言説史の彼岸

大栗裕の自筆譜研究や大阪の祭り囃子の調査、遺品として残された録音の解析をこれまでやってきて、それはつまり、西欧流音楽学、民族音楽学(比較音楽学)、ポピュラー音楽の基礎にもなりそうなニューメディア論を参照しながら大栗裕にアプローチしてきたことになるかと思う。

大栗裕を素材にして、近現代の音楽研究の方法をひとつずつ実際に使いながらおさらいをしているようなものです。

今度は「大阪のバルトーク」というキャッチフレーズについて、最近流行りの言説史をやろうと思って話を組み立ててみたのだが、でも、どうやらこれは独立した話にはなりそうにない。テクストのアーカイヴが自律的にうごめいて、書かれたものの「セカイ」が我々をとりまいており、「私」という存在、「ネイション」(「音楽の国」なる反措定を含む)等の観念は、そのような「セカイ」を「読む」行為によって再帰的に立ち上げられる。このような「失われた20年」に大流行したテクスト論、ディスクール論のアイデンティティ・ポリティクスを大栗裕に適用しても、大して面白い結果は出そうにない。

「大阪のバルトーク」論は大栗裕の管弦楽作品を通時的に見るときの「前段」という位置づけが順当だと思われ、「大阪のバルトーク」論を突き抜けた先で、声と言葉に結びついた作品、広義の劇音楽との関係を見極める、というところまで行かないと、どうやら、ポジティヴな議論にはならなそうだとわかってきた。

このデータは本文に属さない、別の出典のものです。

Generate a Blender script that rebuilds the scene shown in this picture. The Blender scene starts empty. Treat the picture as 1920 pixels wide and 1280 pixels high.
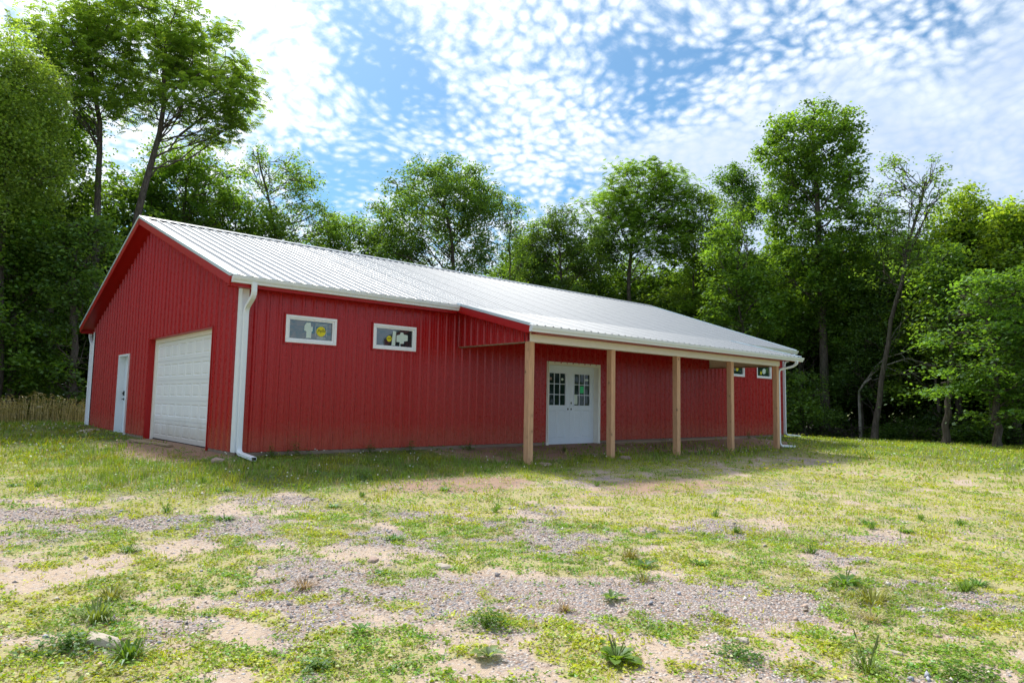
import bpy, math, random
import numpy as np
from mathutils import Vector, Matrix

scene = bpy.context.scene
COL = scene.collection
R = math.radians

# ------------------------------------------------------------------ camera
YAW, PITCH, ROLL = R(41.596), R(5.097), R(1.067)
fw = Vector((math.sin(YAW) * math.cos(PITCH), math.cos(YAW) * math.cos(PITCH), math.sin(PITCH)))
rt = Vector((math.cos(YAW), -math.sin(YAW), 0))
up = rt.cross(fw)
rt2 = rt * math.cos(ROLL) + up * math.sin(ROLL)
up2 = up * math.cos(ROLL) - rt * math.sin(ROLL)
cam_data = bpy.data.cameras.new('camera')
cam = bpy.data.objects.new('camera', cam_data)
COL.objects.link(cam)
m3 = Matrix((rt2, up2, -fw)).transposed()
cam.matrix_world = Matrix.Translation((-4.565, -12.508, 0.977)) @ m3.to_4x4()
cam_data.sensor_width = 36
cam_data.lens = 24.15
cam_data.clip_start = 0.05
cam_data.clip_end = 3000
scene.camera = cam

# ------------------------------------------------------------------ light
SUN_EL, SUN_AZ = R(51), R(8)          # azimuth measured from +Y towards +X
sdir = Vector((math.sin(SUN_AZ) * math.cos(SUN_EL), math.cos(SUN_AZ) * math.cos(SUN_EL), math.sin(SUN_EL)))
sl = bpy.data.lights.new('sun', 'SUN')
sl.energy = 2.15
sl.angle = R(6)
sl.color = (1.0, 0.955, 0.88)
so = bpy.data.objects.new('sun', sl)
COL.objects.link(so)
so.rotation_euler = sdir.to_track_quat('Z', 'Y').to_euler()
so.location = (0, 0, 60)

scene.view_settings.view_transform = 'Standard'
scene.view_settings.look = 'None'
scene.view_settings.exposure = 1.40
scene.view_settings.gamma = 1.0
scene.view_settings.use_curve_mapping = False
scene.cycles.use_denoising = True
scene.cycles.max_bounces = 8
scene.cycles.transparent_max_bounces = 8


class NT:
    """small helper for node trees"""
    def __init__(s, tree):
        s.t = tree; s.n = tree.nodes; s.l = tree.links

    def add(s, typ, inp=None, **kw):
        n = s.n.new(typ)
        for k, v in kw.items(): setattr(n, k, v)
        if inp:
            for k, v in inp.items():
                sock = n.inputs[k]
                if isinstance(v, bpy.types.NodeSocket): s.l.new(v, sock)
                else: sock.default_value = v
        return n

    def math(s, op, a, b=0.0, c=0.0, clamp=False):
        n = s.add('ShaderNodeMath', {0: a, 1: b, 2: c}, operation=op, use_clamp=clamp)
        return n.outputs[0]

    def vmath(s, op, a, b=(0, 0, 0), out=0):
        n = s.add('ShaderNodeVectorMath', {0: a, 1: b}, operation=op)
        return n.outputs[out]

    def mix(s, f, a, b, blend='MIX'):
        n = s.add('ShaderNodeMix', data_type='RGBA', blend_type=blend)
        for i, v in ((0, f), (6, a), (7, b)):
            if isinstance(v, bpy.types.NodeSocket): s.l.new(v, n.inputs[i])
            else: n.inputs[i].default_value = v if i == 0 else (tuple(v) + (1,))[:4]
        return n.outputs[2]

    def noise(s, vec, scale, detail=3, rough=.5, dist=0.0, out=0):
        d = {'Scale': scale, 'Detail': detail, 'Roughness': rough, 'Distortion': dist}
        if vec is not None: d['Vector'] = vec
        return s.add('ShaderNodeTexNoise', d).outputs[out]

    def step(s, v, a, b, to0=0.0, to1=1.0):
        n = s.add('ShaderNodeMapRange', {0: v, 1: a, 2: b, 3: to0, 4: to1}, interpolation_type='SMOOTHSTEP')
        return n.outputs[0]


# ------------------------------------------------------------------ sky
world = bpy.data.worlds.new('World')
scene.world = world
world.use_nodes = True
w = NT(world.node_tree)
w.n.clear()
sky = w.add('ShaderNodeTexSky', sky_type='NISHITA', sun_disc=False, sun_elevation=SUN_EL, sun_rotation=SUN_AZ,
            altitude=200, air_density=1.0, dust_density=0.6, ozone_density=2.5)
gen = w.add('ShaderNodeTexCoord').outputs['Generated']
dirn = w.vmath('NORMALIZE', gen)
sep = w.add('ShaderNodeSeparateXYZ', {0: dirn})
dz = w.math('MAXIMUM', sep.outputs[2], 0.0)
den = w.math('ADD', dz, 0.35)
qx = w.math('DIVIDE', sep.outputs[0], den)
qy = w.math('DIVIDE', sep.outputs[1], den)
q = w.add('ShaderNodeCombineXYZ', {0: qx, 1: qy, 2: 0.0}).outputs[0]
# warp the layer a little so that the puffs run in bands
wn = w.noise(q, 3.0, 2, .5, 0, 1)
wv = w.vmath('SCALE', w.vmath('SUBTRACT', wn, (.5, .5, .5)))
wv.node.inputs['Scale'].default_value = .12
qw = w.vmath('ADD', q, wv)
n_big = w.noise(qw, 1.9, 3, .5)
n_mid = w.noise(qw, 9.0, 2, .5)
puff_v = w.add('ShaderNodeTexVoronoi', {'Vector': w.vmath('ADD', qw, w.vmath('MULTIPLY', w.noise(q, 26, 3, .6, 0, 1), (.022, .022, 0))),
                                       'Scale': 50.0, 'Smoothness': .45}, feature='SMOOTH_F1').outputs['Distance']
n_fine = w.noise(qw, 60, 4, .6)
sd = w.vmath('DOT_PRODUCT', dirn, tuple(sdir), 1)
ang = w.math('ARCCOSINE', w.math('MINIMUM', sd, .9999))
glow = w.math('EXPONENT', w.math('MULTIPLY', w.math('POWER', w.math('DIVIDE', ang, R(33)), 2.0), -1))
# breaks in the cloud layer
holes = None
for (hx, hy, sx, amp) in ((0.516, 0.940, 0.07, 0.55), (0.600, 0.993, 0.08, 0.6), (0.688, 1.024, 0.08, 0.5), (0.651, 1.276, 0.1, 0.6), (0.765, 1.211, 0.08, 0.3), (0.668, 1.405, 0.1, 0.6), (0.839, 0.707, 0.06, 0.5), (0.874, 0.637, 0.05, 0.5), (0.969, 0.695, 0.07, 0.5), (0.940, 0.581, 0.05, 0.45), (1.028, 0.824, 0.06, 0.4), (1.066, 0.985, 0.07, 0.4), (0.991, 1.143, 0.07, 0.35), (0.975, 0.474, 0.04, 0.3), (0.635, 1.143, 0.07, 0.3), (0.811, 1.104, 0.06, 0.25),
    (-.8, -.6, .3, .5), (.4, -1.0, .3, .5), (-1.1, .6, .3, .4), (1.4, -.5, .3, .35)):
    d = w.vmath('DISTANCE', qw, (hx, hy, 0), 1)
    g = w.math('MULTIPLY', w.math('EXPONENT', w.math('MULTIPLY', w.math('MULTIPLY', d, d), -1 / (sx * sx))), amp * .85)
    holes = g if holes is None else w.math('ADD', holes, g)
dens = w.math('SUBTRACT', w.math('ADD', .78, w.math('MULTIPLY', w.math('SUBTRACT', n_big, .5), .7)), holes)
dens = w.math('ADD', dens, w.math('MULTIPLY', w.math('SUBTRACT', n_mid, .5), .7))
dens = w.math('ADD', dens, w.math('MULTIPLY', w.math('SUBTRACT', .40, puff_v), w.math('SUBTRACT', 1.1, w.math('MULTIPLY', glow, .7))))
side = w.step(w.math('ADD', qx, w.math('MULTIPLY', w.math('SUBTRACT', n_big, .5), .5)), 1.02, 1.2)
dens = w.math('ADD', dens, w.math('MULTIPLY', w.math('SUBTRACT', n_fine, .5), .8))
dens = w.math('ADD', w.math('MULTIPLY', dens, w.math('SUBTRACT', 1, w.math('MULTIPLY', side, .75))), w.math('MULTIPLY', side, .62))
puffy = w.step(dens, .35, 1.15)
cmask = w.step(dens, .05, 1.0)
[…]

2008年に大栗裕を調べはじめたときから、大栗裕は「大阪のバルトーク」ではない、と根拠を添えて言えるところまで進もうと秘かに目標にしていたのですが、10年かけて、ようやく作業は半ばですね。

まあ、「研究」というのはそういうものか。

「セカイ」を「読む」ことが人文学だ(「書かれたものしか信じない」)と言い放ってキラキラ輝いていた人たち(彼らの輝きの正体は、実は「コトバのチカラ」ではなく、匿名掲示板とブログからSNSに推移した情報社会のコミュニケーション・ツールのアウラに過ぎなかったのではないかという疑いもある)が軒並み劣化していくご時世までこうして生き延びることができた巡り合わせを幸いであったと思うことにします。

クラシック音楽とは何か

クラシック音楽とは何か

一方、伊東信宏さんは、なんだか相変わらずお元気ですね。岡田暁生が憧れていたのであろう近代主義者たち、音楽好きの丸山真男や、実際に音楽の道に進んだ東大生たち、柴田南雄や吉田秀和を通り越して、近刊の装丁は日本の洋楽評論の草分け、大田黒元雄の『露西亜舞踊』みたいになっている。